6 Aralık 2013 Cuma



OĞUZ TÜRKLERİ: FİLOLOJİK VE GENETİK HAVUZ OLARAK TÜRKLER

Filolojik açıdan ari olarak genetik bir havuz olarak ırkların bin yıllar içinde anlamlı denebilecek metamorfozlara uğradıkları saklı kalarak, Oğuz Türklerinin diğer Orta Asya Türklerinden gen havuzu bağlamında belirgin biçimde farklı oldukları bilinir. ( Antropolojik veriler paylaşılmayacak ) Genographics projesinin kesin verileri ışığında M.Ö. 20.000 - 40.000 arasında Mezopotamyadan Orta Asyaya göçen ırk grubunun Maveraünnehir civarında ikiye ayrıldığı, bir kolun kuzeyden Avrupa halklarını oluşturmak üzere ve diğer kolun Orta Asya ve Hint, Çin halklarını oluşturmak üzere ilerlediğini biliyoruz. Hint yarımadası civarında yeniden çatallanan kolun kuzey cenahı Orta Asya, daha geç zamanlarda Amerika yerlilerini oluşturmak üzere yerleşmiştir. Bu genel veri Oğuz kolunu oluşturan ve Hazar Denizi civarında yerleşik olan proto'halkın M.Ö. 10.000'lerden önce Orta Asya proto halkları ile karşılaştığı ve dil birliği akabinde yeni bir segmentasyonun gerçekleştiği teorisini yanlışlamıyor. Spencer Wells'in çalışmasında Orta Asya Türk'leri ile Anadolu Türklerinin arasında güçlü bir korelasyonun bulunamaması 1071 civarında Anadoluya çokça göçen Oğuzlar'ın mevcut halklar ( helenleşmiş, hitit, frig vb., rum, ermeni ) ile karışmış olmasından değil, hali hazırda Oğuzlar'ın neredeyse tamamının Anadolu'ya göçmüş olmasındandır. ( İstisnalar, gagauz-gökoğuz, Kırım, Kuzey mezopotamya Türkleri vb. dir ) Oğuzlar 11. yy da Anadolu'daki yerleşik ırklara kıyasla kalabalık olan bir nüfusla geldiler. 12. yy'a kadar batıya doğru devam eden iskanlarda yerleşik Rumlar, Ermeniler ve diğer halklar belirli miktarlarda balkanlara çekildi. Bir kısmı gayrimüslim sıfatıyla Osmanlı'ya biat etti. Ömer Lütfi Barkan’ın yaptığı hesaplamaya göre, 1520-35 yılları arasında Osmanlıların Asya’da (!) yer alan beş beylerbeyliğinin (Anadolu, Karaman, Zülkadriye, Diyarbekir ve Rum), yöneticiler de dahil toplam nüfusu 1.067.355 Müslim, 78.783 Hristiyan, 559 Yahudi (toplam:1.146.697) Kanımızca: Oğuz Türk'lerinde 1000 yıl içinde melezlenmeler olmuştur ancak bu olgu, baskın Oğuz nüfusu ve farklı ırk, dil, kültür ve dinlerin yarattığı zorlayıcı koşullar nedeniyle Oğuz genetik havuzunu bir düzeyin ötesinde dönüştürmemiştir. 

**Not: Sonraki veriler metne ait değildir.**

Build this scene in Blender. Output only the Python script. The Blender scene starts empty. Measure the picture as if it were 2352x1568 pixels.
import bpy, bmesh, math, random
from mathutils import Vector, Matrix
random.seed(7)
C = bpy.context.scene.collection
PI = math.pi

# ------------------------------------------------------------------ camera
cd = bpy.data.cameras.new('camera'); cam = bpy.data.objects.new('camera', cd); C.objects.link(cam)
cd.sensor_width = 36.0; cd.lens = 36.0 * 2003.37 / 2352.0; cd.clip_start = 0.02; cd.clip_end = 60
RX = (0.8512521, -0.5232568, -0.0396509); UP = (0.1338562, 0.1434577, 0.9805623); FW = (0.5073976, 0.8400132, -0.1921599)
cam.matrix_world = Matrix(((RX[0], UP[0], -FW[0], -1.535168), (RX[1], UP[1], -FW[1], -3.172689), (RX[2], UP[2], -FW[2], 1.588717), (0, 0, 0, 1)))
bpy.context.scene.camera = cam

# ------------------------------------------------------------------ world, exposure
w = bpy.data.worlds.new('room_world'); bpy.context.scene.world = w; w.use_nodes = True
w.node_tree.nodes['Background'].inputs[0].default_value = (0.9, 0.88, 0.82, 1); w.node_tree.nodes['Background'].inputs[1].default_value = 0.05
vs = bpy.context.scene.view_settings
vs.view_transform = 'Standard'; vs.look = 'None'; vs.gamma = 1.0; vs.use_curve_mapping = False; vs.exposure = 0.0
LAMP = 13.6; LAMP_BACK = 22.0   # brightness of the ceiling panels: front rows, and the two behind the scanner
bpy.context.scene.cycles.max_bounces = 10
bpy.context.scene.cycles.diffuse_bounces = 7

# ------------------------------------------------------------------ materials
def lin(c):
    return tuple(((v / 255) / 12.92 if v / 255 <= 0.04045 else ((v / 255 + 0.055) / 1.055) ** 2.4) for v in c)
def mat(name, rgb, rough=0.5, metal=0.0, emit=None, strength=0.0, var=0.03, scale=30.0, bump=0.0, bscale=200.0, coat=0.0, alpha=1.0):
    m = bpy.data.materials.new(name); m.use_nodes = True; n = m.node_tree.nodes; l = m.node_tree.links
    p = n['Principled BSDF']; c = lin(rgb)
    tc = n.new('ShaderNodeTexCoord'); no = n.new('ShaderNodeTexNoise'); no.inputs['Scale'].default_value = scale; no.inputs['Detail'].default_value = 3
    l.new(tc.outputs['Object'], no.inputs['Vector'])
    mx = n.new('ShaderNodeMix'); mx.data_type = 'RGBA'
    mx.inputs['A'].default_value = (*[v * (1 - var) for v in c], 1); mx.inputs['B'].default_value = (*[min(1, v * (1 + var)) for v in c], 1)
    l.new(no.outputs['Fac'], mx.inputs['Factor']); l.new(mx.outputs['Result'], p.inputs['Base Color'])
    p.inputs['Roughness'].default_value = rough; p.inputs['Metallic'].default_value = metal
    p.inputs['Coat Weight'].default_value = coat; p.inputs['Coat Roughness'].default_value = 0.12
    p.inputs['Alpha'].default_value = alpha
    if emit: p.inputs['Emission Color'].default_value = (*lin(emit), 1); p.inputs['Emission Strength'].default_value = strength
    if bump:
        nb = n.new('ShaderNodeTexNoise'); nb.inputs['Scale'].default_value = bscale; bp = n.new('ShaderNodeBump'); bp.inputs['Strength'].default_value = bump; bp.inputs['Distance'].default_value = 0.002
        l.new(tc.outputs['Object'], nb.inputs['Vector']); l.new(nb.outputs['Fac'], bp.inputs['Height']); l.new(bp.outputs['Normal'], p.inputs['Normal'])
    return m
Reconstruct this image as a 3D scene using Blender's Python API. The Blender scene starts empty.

NOT: Son bin yılın Anadolu'sunda gözlenen karışma eğilimi hakkında bilgi sahibi olmak için okuyucu Ali Tayyar Önder'in Türkiye'nin Etnik Yapısı isimli sağlam çalışmasına bakabilir. 

Nihayetinde, Genographics projesinde Türkiye Türkler'inin Orta Asya ile değil Akdeniz ırk grubu ile yakın genetik bağlarının bulunduğu yanlışlanması zor gerçeğin ardında, yukarıda bahsettiğimiz Oğuz Türkler'i ile Orta Asya Türkleri arasında, filolojik ve genetik havuzların çakışmıyor oluşu yatmaktadır. Kısacası Oğuz Boyu halihazırda MÖ. 20.000'lerden önce Mezopotamya'dan kuzeye göçmeye başlayan kitlelerin büyük Hazar Ayrımında; Hititler ve Avrupalılar gibi batı kitlelerini oluşturan koluna dahil bulunmaktadır. Orta Asya Türkleri ise Doğuya ayrılan koldan evrilmiştir. Bu iki kitle filolojik bir havuz oluşturmak ve genetik açıdan bir miktar karışmak üzere MÖ. 20.000'ler den sonra belki daha önce Orta Asya'da bir araya gelmiş ve pek muhtemel yeniden uzaklaşmıştır.